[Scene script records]
=====

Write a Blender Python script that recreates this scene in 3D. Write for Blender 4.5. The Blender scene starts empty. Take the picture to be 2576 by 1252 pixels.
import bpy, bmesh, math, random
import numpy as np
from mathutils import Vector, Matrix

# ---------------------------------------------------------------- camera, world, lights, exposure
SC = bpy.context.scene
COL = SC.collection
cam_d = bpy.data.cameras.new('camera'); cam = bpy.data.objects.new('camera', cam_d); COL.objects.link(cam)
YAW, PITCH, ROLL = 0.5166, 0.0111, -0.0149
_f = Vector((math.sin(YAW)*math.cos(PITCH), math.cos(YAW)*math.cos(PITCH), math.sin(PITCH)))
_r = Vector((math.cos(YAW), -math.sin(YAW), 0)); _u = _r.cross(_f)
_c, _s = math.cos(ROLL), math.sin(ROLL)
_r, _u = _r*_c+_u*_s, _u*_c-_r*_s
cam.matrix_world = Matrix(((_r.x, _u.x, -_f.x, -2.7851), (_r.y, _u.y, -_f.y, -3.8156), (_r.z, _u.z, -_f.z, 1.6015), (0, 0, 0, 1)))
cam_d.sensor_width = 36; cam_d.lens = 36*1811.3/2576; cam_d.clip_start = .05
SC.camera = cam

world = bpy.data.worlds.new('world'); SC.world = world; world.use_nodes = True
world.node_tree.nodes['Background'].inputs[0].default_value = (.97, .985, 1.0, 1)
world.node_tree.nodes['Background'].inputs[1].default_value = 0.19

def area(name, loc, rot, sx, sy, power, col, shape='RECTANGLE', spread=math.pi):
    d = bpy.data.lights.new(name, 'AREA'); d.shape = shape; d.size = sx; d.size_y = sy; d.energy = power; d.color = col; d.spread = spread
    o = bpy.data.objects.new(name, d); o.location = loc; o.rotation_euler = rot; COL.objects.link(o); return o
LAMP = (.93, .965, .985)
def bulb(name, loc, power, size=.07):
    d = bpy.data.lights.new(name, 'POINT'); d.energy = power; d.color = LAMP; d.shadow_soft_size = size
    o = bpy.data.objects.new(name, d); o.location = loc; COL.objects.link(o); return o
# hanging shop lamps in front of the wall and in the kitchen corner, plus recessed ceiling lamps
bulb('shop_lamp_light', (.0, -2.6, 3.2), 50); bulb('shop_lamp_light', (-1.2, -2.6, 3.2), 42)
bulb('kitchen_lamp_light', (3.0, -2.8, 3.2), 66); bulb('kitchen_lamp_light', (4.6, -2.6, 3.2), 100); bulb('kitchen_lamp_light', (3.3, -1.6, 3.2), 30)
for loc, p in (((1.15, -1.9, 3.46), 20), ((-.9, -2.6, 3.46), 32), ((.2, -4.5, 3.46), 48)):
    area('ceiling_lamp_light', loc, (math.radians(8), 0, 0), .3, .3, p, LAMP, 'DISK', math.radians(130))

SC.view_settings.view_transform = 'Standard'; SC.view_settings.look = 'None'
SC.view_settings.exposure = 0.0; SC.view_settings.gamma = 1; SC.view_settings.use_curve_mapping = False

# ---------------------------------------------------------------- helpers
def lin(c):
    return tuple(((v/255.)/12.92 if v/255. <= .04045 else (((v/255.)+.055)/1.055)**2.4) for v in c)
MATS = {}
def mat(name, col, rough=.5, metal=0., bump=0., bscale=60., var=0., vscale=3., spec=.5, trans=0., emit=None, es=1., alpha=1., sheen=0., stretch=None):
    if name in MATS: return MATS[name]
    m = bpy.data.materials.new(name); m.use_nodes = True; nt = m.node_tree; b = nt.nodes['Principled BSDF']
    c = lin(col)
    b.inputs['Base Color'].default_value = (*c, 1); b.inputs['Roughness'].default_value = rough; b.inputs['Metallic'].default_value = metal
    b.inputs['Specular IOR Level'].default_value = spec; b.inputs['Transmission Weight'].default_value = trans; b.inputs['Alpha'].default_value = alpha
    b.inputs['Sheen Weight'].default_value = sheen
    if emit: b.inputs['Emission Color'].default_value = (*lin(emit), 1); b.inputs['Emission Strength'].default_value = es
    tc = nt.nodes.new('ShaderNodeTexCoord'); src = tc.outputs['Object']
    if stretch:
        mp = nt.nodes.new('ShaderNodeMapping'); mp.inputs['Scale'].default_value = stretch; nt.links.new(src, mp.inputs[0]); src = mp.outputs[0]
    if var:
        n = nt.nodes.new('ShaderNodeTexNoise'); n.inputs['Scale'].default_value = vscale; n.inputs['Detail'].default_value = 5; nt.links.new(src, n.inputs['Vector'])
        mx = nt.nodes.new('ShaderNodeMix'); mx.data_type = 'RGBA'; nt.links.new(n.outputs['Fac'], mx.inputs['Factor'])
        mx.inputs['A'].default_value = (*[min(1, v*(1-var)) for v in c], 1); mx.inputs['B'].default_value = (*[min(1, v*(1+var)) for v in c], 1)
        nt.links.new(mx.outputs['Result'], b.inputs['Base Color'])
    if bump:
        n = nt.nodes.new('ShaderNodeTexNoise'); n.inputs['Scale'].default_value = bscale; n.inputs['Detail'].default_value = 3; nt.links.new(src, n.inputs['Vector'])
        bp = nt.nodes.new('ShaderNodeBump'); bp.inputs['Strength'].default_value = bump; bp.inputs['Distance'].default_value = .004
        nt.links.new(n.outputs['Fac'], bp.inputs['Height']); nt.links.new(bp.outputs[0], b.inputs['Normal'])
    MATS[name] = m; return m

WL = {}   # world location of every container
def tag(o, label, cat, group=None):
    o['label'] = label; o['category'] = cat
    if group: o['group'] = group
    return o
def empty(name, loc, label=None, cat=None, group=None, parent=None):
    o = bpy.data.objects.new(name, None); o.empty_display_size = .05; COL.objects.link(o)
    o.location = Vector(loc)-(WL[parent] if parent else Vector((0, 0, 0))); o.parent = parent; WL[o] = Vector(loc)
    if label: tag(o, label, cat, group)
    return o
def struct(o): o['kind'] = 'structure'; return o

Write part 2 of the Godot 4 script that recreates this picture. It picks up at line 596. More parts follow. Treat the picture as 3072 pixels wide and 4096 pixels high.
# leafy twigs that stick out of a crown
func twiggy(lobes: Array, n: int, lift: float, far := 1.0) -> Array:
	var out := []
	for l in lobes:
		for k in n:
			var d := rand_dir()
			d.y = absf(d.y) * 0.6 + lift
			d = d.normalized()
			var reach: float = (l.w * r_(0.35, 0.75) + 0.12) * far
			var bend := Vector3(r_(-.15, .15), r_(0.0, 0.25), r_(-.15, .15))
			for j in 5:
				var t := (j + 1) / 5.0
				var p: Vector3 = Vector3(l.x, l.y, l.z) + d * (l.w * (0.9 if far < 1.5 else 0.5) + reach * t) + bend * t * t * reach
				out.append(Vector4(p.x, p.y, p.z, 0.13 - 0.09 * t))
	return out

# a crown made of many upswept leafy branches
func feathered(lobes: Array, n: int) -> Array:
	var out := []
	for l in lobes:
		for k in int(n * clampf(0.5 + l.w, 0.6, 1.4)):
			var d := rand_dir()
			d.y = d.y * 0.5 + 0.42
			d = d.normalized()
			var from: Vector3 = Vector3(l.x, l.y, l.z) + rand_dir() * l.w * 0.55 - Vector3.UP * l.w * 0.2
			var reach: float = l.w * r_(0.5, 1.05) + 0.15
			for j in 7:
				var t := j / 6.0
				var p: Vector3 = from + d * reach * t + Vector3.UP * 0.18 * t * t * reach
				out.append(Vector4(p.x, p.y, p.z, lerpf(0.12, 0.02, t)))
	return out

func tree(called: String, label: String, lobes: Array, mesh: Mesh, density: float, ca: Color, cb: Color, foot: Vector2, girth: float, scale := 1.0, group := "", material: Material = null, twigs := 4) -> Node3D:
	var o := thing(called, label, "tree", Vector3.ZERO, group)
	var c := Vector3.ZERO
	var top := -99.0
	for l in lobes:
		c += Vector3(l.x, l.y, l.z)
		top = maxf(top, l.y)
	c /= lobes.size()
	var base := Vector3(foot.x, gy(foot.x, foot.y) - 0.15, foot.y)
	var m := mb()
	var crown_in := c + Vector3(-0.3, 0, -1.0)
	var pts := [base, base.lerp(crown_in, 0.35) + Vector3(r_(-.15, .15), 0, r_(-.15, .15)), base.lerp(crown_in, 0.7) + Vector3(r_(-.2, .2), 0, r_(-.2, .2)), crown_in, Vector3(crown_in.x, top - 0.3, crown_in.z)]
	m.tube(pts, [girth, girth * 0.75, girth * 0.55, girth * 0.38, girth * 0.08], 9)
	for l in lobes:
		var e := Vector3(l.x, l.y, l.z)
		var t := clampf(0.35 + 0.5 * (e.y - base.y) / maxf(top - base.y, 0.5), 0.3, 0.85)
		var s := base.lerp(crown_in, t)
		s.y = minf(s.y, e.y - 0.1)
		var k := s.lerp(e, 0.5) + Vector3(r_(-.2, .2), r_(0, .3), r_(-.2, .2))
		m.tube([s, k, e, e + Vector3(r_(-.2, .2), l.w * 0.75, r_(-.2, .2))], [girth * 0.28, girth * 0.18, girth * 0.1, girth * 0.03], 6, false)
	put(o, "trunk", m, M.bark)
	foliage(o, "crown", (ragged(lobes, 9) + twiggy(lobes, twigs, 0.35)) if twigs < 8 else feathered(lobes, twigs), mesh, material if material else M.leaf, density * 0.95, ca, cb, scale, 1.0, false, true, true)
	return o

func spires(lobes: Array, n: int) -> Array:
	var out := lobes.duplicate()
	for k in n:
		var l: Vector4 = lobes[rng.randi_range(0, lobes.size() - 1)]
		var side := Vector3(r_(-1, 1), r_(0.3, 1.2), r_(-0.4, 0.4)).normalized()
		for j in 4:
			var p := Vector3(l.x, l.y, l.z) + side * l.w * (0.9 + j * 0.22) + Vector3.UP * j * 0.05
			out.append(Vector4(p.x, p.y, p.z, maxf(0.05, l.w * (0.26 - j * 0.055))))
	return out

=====

• _JOB_
Starting at the first line of the records, print each line exactly, stopping after the line that contains "from mathutils import Vector, Matrix".

• _RESULT FOR THIS TASK_
Write a Blender Python script that recreates this scene in 3D. Write for Blender 4.5. The Blender scene starts empty. Take the picture to be 2576 by 1252 pixels.
import bpy, bmesh, math, random
import numpy as np
from mathutils import Vector, Matrix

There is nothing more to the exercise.